A study of the role of convective stratification and rates of aeolian activity on arid landscapes.

Aeolian activity -- wind-driven mobilization of sediment and dust -- is driven by aerodynamic surface stress. Existing models for aeolian activity scale mass flux on shear velocity to an exponent that exceeds unity, which demonstrates the role of turbulence in mobilizing sediment and dust. Large-eddy simulation (LES) was used to model neutrally stratified atmospheric boundary layer flows; a computational domain with very long streamwise extent was used to capture large- and very-large-scale motions. A time-series of local surface stress was used to generate a probability density function of stress, which was used to guide the selection of conditional-sampling thresholds. Results show that high stress events are caused by the passage of large scale inclined coherent structures composed of uniform momentum excesses, which are flanked on either side by low-stress regions (the opposite is true when conditioned on low stress events).

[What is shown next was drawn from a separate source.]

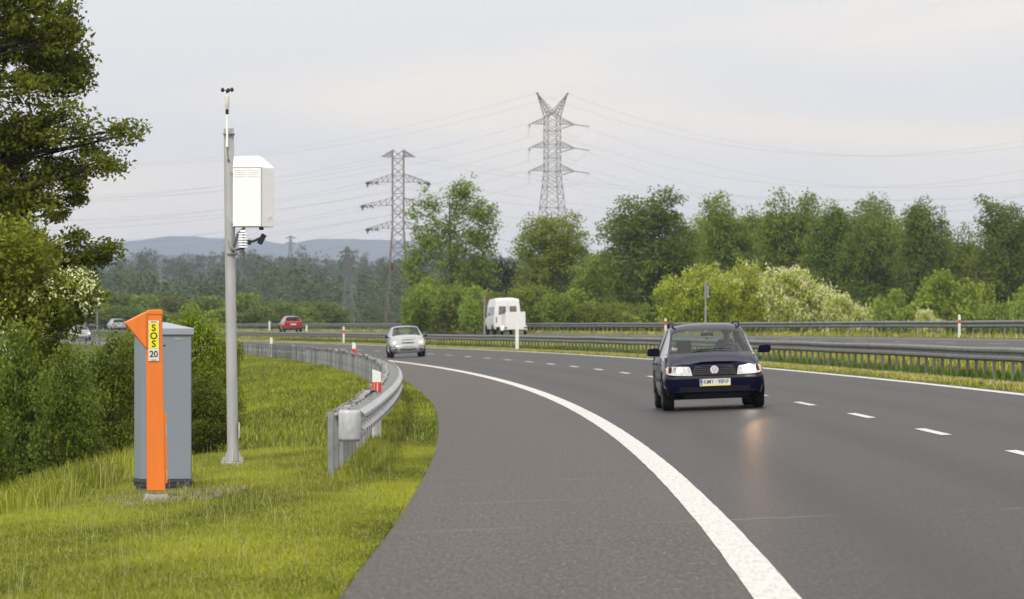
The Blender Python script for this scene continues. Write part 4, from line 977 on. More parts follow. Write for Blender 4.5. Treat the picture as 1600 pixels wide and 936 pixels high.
def build_mast():
    d = 64.9; s = d / F; xc = 364; o = o_at(xc, d); gz = float(ground(o, d)); base = Vector(((xc - 800) * s, d, gz))
    Z = lambda y: CAM_Z + (HZ - y) * s - gz
    X = lambda x: (x - 364) * s
    steel = mat('mast_zinc', (0.46, 0.465, 0.47), rough=0.5, metal=0.3, spec=0.4, var=0.14, scale=3, stretch=(2, 2, 0.5), dirt=(0.26, 0.25, 0.24, 0.35))
    white = mat('white_shell', (0.95, 0.95, 0.95), rough=0.35, spec=0.4, var=0.02, scale=2, dirt=(0.82, 0.81, 0.79, 0.12))
    black = mat('black_plastic', (0.018, 0.018, 0.02), rough=0.45)
    grey = mat('mid_grey_plastic', (0.12, 0.12, 0.12), rough=0.5)
    t = thing('weather_mast', 'tall grey steel weather mast carrying a white instrument box and cup anemometer', 'weather mast', base)
    b = MB(); lean = X(357.5)
    b.tube([(0, 0, 0.02), (0.3 * lean, 0, Z(580)), (lean * 0.75, 0, Z(360)), (lean, 0, Z(201))], [0.072, 0.068, 0.066, 0.064], 18)
    pole = b.build('pole', steel, t, smooth=True)
    f = MB(); f.box((0, 0, 0.015), (0.30, 0.30, 0.03)); f.build('base_plate', steel, t, bevel=0.004)
    for sx in (-1, 1):
        for sy in (-1, 1):
            q = MB(); q.lathe((sx * 0.115, sy * 0.115, 0.03), [(0.032, 0), (0.032, 0.02), (0.018, 0.022), (0.018, 0.062)], 6); q.build('anchor_bolt', mat('bright_bolt', (0.6, 0.6, 0.6), rough=0.35, metal=0.7), t)
    for a in range(4):
        g = MB(); ca, sa = math.cos(a * PI / 2), math.sin(a * PI / 2)
        p0 = Vector((ca * 0.07, sa * 0.07, 0.03)); 
        g.add([p0, p0 + Vector((ca * 0.05, sa * 0.05, 0)), p0 + Vector((-ca * 0.004, -sa * 0.004, 0.16)), p0 + Vector((-sa * .006, ca * .006, 0)), p0 + Vector((ca * 0.05 - sa * .006, sa * 0.05 + ca * .006, 0)), p0 + Vector((-sa * .006, ca * .006, 0.16))], [(0, 1, 2), (5, 4, 3), (0, 3, 4, 1), (1, 4, 5, 2), (2, 5, 3, 0)])
        g.build('gusset', steel, t)
    fo = MB(); fo.box((0, 0, -0.06), (0.36, 0.36, 0.11)); fo.build('concrete_foot', mat('cabinet_concrete', (0.22, 0.20, 0.18)), t)
    lp = MB(); lp.box((0.079, -0.03, Z(672)), (0.018, 0.07, 24 * s)); l0 = lp.build('inspection_cover', steel, t, bevel=0.003)
    lq = MB(); lq.box((0.08, -0.0665, Z(668)), (0.014, 0.003, 9 * s)); lq.build('label', mat('label_cream', (0.7, 0.62, 0.35), rough=0.5), l0)
    # square upper sleeve beside the box
    u = MB(); u.box((X(357.7) - 0.012, 0.01, (Z(203) + Z(395)) / 2), (0.055, 0.10, Z(203) - Z(395))); u.box((X(363.5), 0.0, (Z(200) + Z(360)) / 2), (0.03, 0.09, Z(200) - Z(360))); u.build('mounting_rail', steel, t)
    # instrument box
    y0 = -0.25; bx = MB()
    x0, x1, x2 = X(364.5), X(409), X(428); zt, zb = Z(262), Z(355)
    # shell seen on a corner: a broad face and a narrower one turned away
    vs_b = [(x0, -0.12), (x1, -0.20), (x2, 0.06), (x2 - 0.03, 0.2), (x0, 0.2)]
    vs_t = [(x0 + 0.015, -0.08), (X(404), -0.14), (X(424), 0.06), (X(420), 0.18), (x0 + 0.015, 0.18)]
    n = 5
    vs = [(a, b_, zb) for a, b_ in vs_b] + [(a, b_, zt) for a, b_ in vs_b] + [(a, b_, Z(y)) for (a, b_), y in zip([(x0 + 0.01, -0.03), (X(404), -0.09), (X(408), 0.02), (X(406), 0.17), (x0 + 0.01, 0.17)], (244, 244, 244.5, 244, 244))]
    fs = [tuple(range(n))[::-1], tuple(range(2 * n, 3 * n))]
    for r in range(2): fs += [(r * n + i, r * n + (i + 1) % n, (r + 1) * n + (i + 1) % n, (r + 1) * n + i) for i in range(n)]
    bx.add(vs, fs); box = bx.build('instrument_box', white, t, bevel=0.008)
    sl = MB(); 
    for i in range(4):
        z = Z(266 + i * 3.4)
        for a, c in ((0.06, 0.46), (0.54, 0.93)):
            p = Vector((x0, -0.123, z)).lerp(Vector((x1, -0.203, z)), a); q = Vector((x0, -0.123, z)).lerp(Vector((x1, -0.203, z)), c); sl.bar(p, q, 0.003, 0.007)
    sl.build('vent_slots', mat('vent_shadow_grey', (0.80, 0.80, 0.79), rough=0.6), box)
    se = MB(); se.bar((x1 + 0.004, -0.199, zb + 0.01), (x1 + 0.004, -0.199, zt), 0.005, 0.005); se.bar((x0 + 0.003, -0.124, zt), (x1, -0.2035, zt), 0.004, 0.005); se.bar((x0 + 0.01, -0.126, zb + 0.008), (x1, -0.2045, zb + 0.008), 0.003, 0.006); se.build('door_seam', grey, box)
    hg = MB(); hg.box((x0 - 0.006, -0.09, Z(268)), (0.03, 0.04, 0.045)); hg.box((x0 - 0.006, -0.09, Z(346)), (0.03, 0.04, 0.045)); hg.build('hinge', steel, box)
    lk = MB(); lk.box((x2 - 0.025, -0.04, Z(339)), (0.012, 0.05, 0.03)); lk.build('latch', mat('latch_grey', (0.55, 0.55, 0.54), rough=0.4), box)
    un = MB(); un.box((X(409), -0.1, zb - 0.02), (0.055, 0.06, 0.035)); un.build('cable_gland', black, box)
    # radiation shield: stacked plates
    rs = MB(); zc = Z(360)
    for i in range(7):
        z = Z(361.5 + i * 4.1)
        rs.lathe((X(381), -0.12, z), [(0.03, 0.012), (0.058 if i else 0.04, 0.006), (0.064 if i else 0.045, -0.006), (0.04, -0.010)], 16)
    rs.build('radiation_shield', white, t, smooth=True)
    st = MB(); st.tube([(X(381), -0.12, Z(360)), (X(381), -0.12, Z(400))], 0.014, 8); st.box((X(378), -0.12, Z(393)), (0.05, 0.05, 0.05)); st.tube([(X(383), -0.12, Z(393)), (X(382.5), -0.12, Z(404))], 0.007, 6); st.build('sensor_stem', grey, t)
    ar = MB(); ar.tube([(X(366), -0.06, Z(387)), (X(372), -0.10, Z(366)), (X(383), -0.11, Z(356))], 0.018, 8); ar.tube([(X(365), -0.06, Z(392)), (X(378), -0.12, Z(388))], 0.016, 8); ar.bar((X(356), -0.07, Z(398)), (X(372), -0.10, Z(396)), 0.012, 0.02)
    ar.build('bracket', grey, t)
    cm = MB(); cm.tube([(X(388), -0.12, Z(379)), (X(397), -0.13, Z(377)), (X(408), -0.14, Z(372))], 0.016, 8); cm.bar((X(406.5), -0.16, Z(381)), (X(413.5), -0.13, Z(367)), 0.045, 0.055); cm.box((X(390), -0.12, Z(379)), (0.05, 0.05, 0.06)); cm.lathe((X(412), -0.14, Z(369)), [(0.02, -0.02), (0.026, 0.015)], 10)
    cm.build('road_sensor', black, t)
    cb = MB()
    cb.tube([(X(356), -0.08, Z(374)), (X(358), -0.1, Z(384)), (X(366), -0.12, Z(389)), (X(376), -0.12, Z(388))], 0.010, 6); cb.tube([(X(356.5), -0.08, Z(380)), (X(360), -0.1, Z(388)), (X(370), -0.12, Z(392))], 0.007, 6)
    cb.tube([(X(374), -0.12, Z(394)), (X(372.5), -0.13, Z(401)), (X(369), -0.12, Z(404))], 0.005, 5)
    cb.build('cable', mat('pale_cable', (0.32, 0.31, 0.29), rough=0.5), t)
    # anemometer
    an = MB(); ax = X(355.5)
    an.tube([(ax, -0.09, Z(230)), (ax, -0.09, Z(180))], 0.016, 8); an.build('anemometer_rod', white, t)
    a2 = MB(); a2.tube([(ax, -0.09, Z(179)), (ax, -0.09, Z(171))], 0.021, 10); a2.build('rod_joint', black, t)
    a3 = MB(); a3.lathe((ax, -0.09, Z(170)), [(0.02, 0), (0.025, 0.01), (0.028, 10 * s), (0.028, 17 * s), (0.02, 20 * s), (0.008, 24 * s)], 12); a3.box((ax - 0.024, -0.09, Z(158)), (0.02, 0.03, 0.09)); a3.build('anemometer_body', mat('cream_shell', (0.68, 0.66, 0.60), rough=0.4), t, smooth=True)
    for k, (cxx, cy) in enumerate(((348.5, -0.09), (363.5, -0.15), (357, 0.0))):
        c = MB(); c.ball((X(cxx), cy, Z(141)), 0.029, 12, sz=(0.8, 1, 1)); c.bar((X(cxx), cy, Z(141)), (ax, -0.09, Z(142)), 0.009); c.build('anemometer_cup', mat('dark_cup', (0.035, 0.03, 0.028), rough=0.5), t, smooth=True)
    hb = MB(); hb.lathe((ax, -0.09, Z(146)), [(0.012, 0), (0.018, 0.03), (0.01, 0.05)], 10); hb.build('rotor_hub', black, t)
    cl = MB(); cl.box((X(358), -0.03, Z(210)), (0.14, 0.14, 0.014)); cl.build('clamp', grey, t)
    cl = MB(); cl.bar((X(355), -0.09, Z(228)), (X(357), -0.09, Z(250)), 0.008); cl.lathe((X(357.5), -0.085, Z(251)), [(0.016, 0), (0.016, 0.02)], 8, 'Y'); cl.build('signal_cable', grey, t)
    cb2 = MB(); cb2.lathe((X(361), 0, Z(398.5)), [(0.074, 0), (0.074, 0.018)], 16); cb2.build('band', grey, t)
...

Since surface heating during the daytime induces buoyancy fluxes that result in additional turbulence production (this is, in addition to production via mechanical shear), we have repeated the aforementioned simulations with convective heating. Parameters of LES cases are set to mimic flat, arid landscape with different heat flux forcing. The variation of structural inclination angle displays good general agreement with previously reported results, varying systematically with the Monin-Obukhov stability parameter under different stability conditions.